When Canadian author Ann Walmsley’s friend first asked her to help her with a book club at a men’s prison, it felt as if a grave had opened up beneath her.

Eight years earlier, she had been strangled and violently mugged outside her Hampstead home, just two months after moving to the UK from the United States.

It was a terrifying experience from which she had still not fully recovered.

But her writer’s curiosity outweighed her fears about coming into such close contact with criminals again, and the result was The Prison Book Club, which documents her experiences reading and discussing books with inmates who had committed some unspeakable crimes.

“It was the best thing I ever did,” Walmsley reflects. “I think I was living more fully more completely during those months when I was in the book club than ever before in my life, apart from maybe at the birth of my children.”

The book follows Ann as she nervously attends book club meetings at Collins Bay Institution, a medium security prison near Toronto.

It’s far removed from her book clubs back in Hampstead, where she was a member of the Literary Ladies and another, smaller club.

Instead of wine and cheese, at Collins Bay there’s just frank discussion of classic works of fiction and non-fiction: from Mark Haddon’s The Curious Incident of the Dog in the Night-Time, through Margaret Attwood’s Alias Grace, to John Steinbeck’s Grapes of Wrath.

And rather than middle class women who have English literature degrees, these book club members were convicted drug dealers, fraudsters, armed robbers and even murderers.

“It does feel like more is at stake with a prison book club,” says Walmsley. “For them, they see each book as self-improvement, as an opportunity to get a leg up.

“You can see that longing, which perhaps you don’t see as much in our ladies’ book club, where we take for granted that there will be intellectual stimulation and social sharing. There, it doesn’t feel like: ‘Wow if I go to my book club this evening, I might be able to change my life.’”

Any preconceived notions of how criminals with limited education might discuss a book are set aside as soon as you read about the first session that Walmsley attends.

The men’s insights are nuanced, intelligent, and often more thought provoking than the readings offered by the volunteers from the ‘outside’.
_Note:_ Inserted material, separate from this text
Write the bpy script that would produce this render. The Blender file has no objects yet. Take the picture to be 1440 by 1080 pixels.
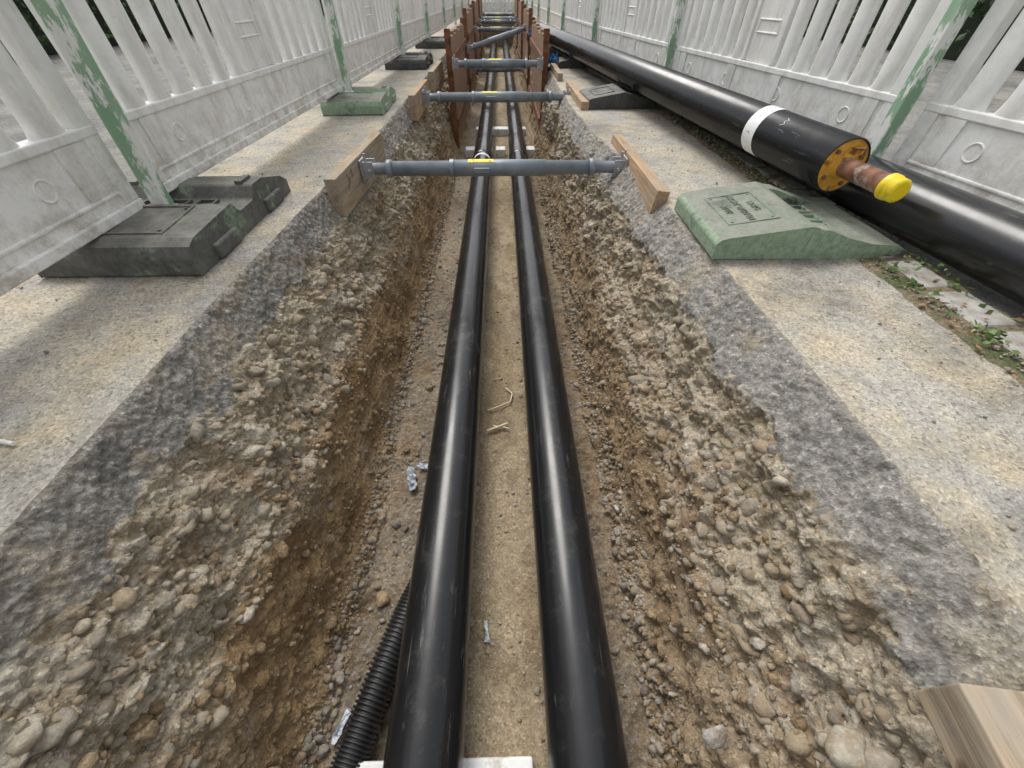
import bpy, bmesh, math, random
import numpy as np
from mathutils import Vector, Matrix
rng=np.random.default_rng(7); random.seed(7)
SC=bpy.context.scene
COL=SC.collection
R=math.radians

# ------------------------------------------------------------------ numpy noise
def hsh(ix,iy,s):
    n=(ix.astype(np.int64)*374761393+iy.astype(np.int64)*668265263+s*144269504)&0xffffffff
    n=((n^(n>>13))*1274126177)&0xffffffff
    n=n^(n>>16)
    return (n&0xffffff)/float(0xffffff)
def vn(x,y,s):
    x0=np.floor(x);y0=np.floor(y);fx=x-x0;fy=y-y0
    fx=fx*fx*fx*(fx*(fx*6-15)+10);fy=fy*fy*fy*(fy*(fy*6-15)+10)
    x0=x0.astype(np.int64);y0=y0.astype(np.int64)
    a=hsh(x0,y0,s);b=hsh(x0+1,y0,s);c=hsh(x0,y0+1,s);d=hsh(x0+1,y0+1,s)
    return ((a+(b-a)*fx)*(1-fy)+(c+(d-c)*fx)*fy)*2-1
def fbm(x,y,s,o=4,g=.5):
    t=0;a=1;n=0
    for i in range(o):
        t=t+a*vn(x*2**i+i*13.7,y*2**i+i*7.3,s+i*17);n+=a;a*=g
    return t/n
def wor(x,y,s,rmin,rmax,pres=1.0):
    x0=np.floor(x).astype(np.int64);y0=np.floor(y).astype(np.int64)
    H=np.zeros(x.shape);ID=np.zeros(x.shape)
    for i in (-1,0,1):
        for j in (-1,0,1):
            cx=x0+i;cy=y0+j
            px=cx+.1+.8*hsh(cx,cy,s);py=cy+.1+.8*hsh(cx,cy,s+1)
            r=rmin+(rmax-rmin)*hsh(cx,cy,s+2)
            an=hsh(cx,cy,s+3)*math.pi;st=.7+.5*hsh(cx,cy,s+5)
            dx=x-px;dy=y-py
            a=(dx*np.cos(an)+dy*np.sin(an))*st;b=(-dx*np.sin(an)+dy*np.cos(an))
            h=np.sqrt(np.clip(1-(a*a+b*b)/(r*r),0,1))*r
            h=np.where(hsh(cx,cy,s+4)<pres,h,0)
            m=h>H
            H=np.where(m,h,H);ID=np.where(m,hsh(cx,cy,s+6),ID)
    return H,ID
def sst(a,b,x):
    t=np.clip((x-a)/(b-a),0,1);return t*t*(3-2*t)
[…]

Despite their criminal pasts, they are preoccupied with judging characters to be right or wrong, and their confinement leads to in-depth analysis based on close readings.

“What I expected was that, with my English literature degree, I would be pointing out interesting things to them. But I found that more often than not, they were pointing out interesting things to me,” Walmsley says.

Though they prefer non-fiction, the inmates also relish picking up a novel.

One of their favourites while Walmsley was volunteering was The Guernsey Literary and Potato Peel Pie Society.

This tale of another book club, set up out of desperation by the residents of Guernsey as a way of surviving the island’s Nazi occupation, spoke to the prisoners.

“Books are a great leveller,” Walmsley adds. “When we read, it wasn’t an inmate reading with a volunteer from the outside, it was two people being excited by a protagonist or plotline and discovering things in the book that they are showing the other person.”

By the end of Walmsley’s account, reading has not only helped rehabilitate some of the inmates, but Walmsley too.

When the book was first published in hardback last autumn, she went back to Hampstead for the first time since leaving in 2005, re-visiting one of her old book clubs where, ironically, the group discussed Walmsley’s work.

Whilst in Hampstead, she decided to test herself by walking past the scene of her old attack, outside her old home in Cannon Lane.

“I actually felt ok in the day time,” she says. “But I had to walk home from the book club to the tube station to get back to my hotel.

“Because of all the news of the recent attacks, I asked my friend’s husband for a drive to Hampstead station. I still wasn’t sure how things were.

“I really felt disappointed in myself because I felt I had come so far with the men.”

Walmsley may still be left with post-traumatic scars from her horrifying attack, but she is left with no regrets about her time with the inmates.

“I was left feeling that my father was right. If you expect the best of people, they will rise to the occasion.”

The Prison Book Club is published by OneWorld in paperback, £8.99. Walmsley will be in conversation with Piers Plowright about her book at Burgh House in Hampstead on June 2 at 7.30pm. Tickets £12 including a glass of wine.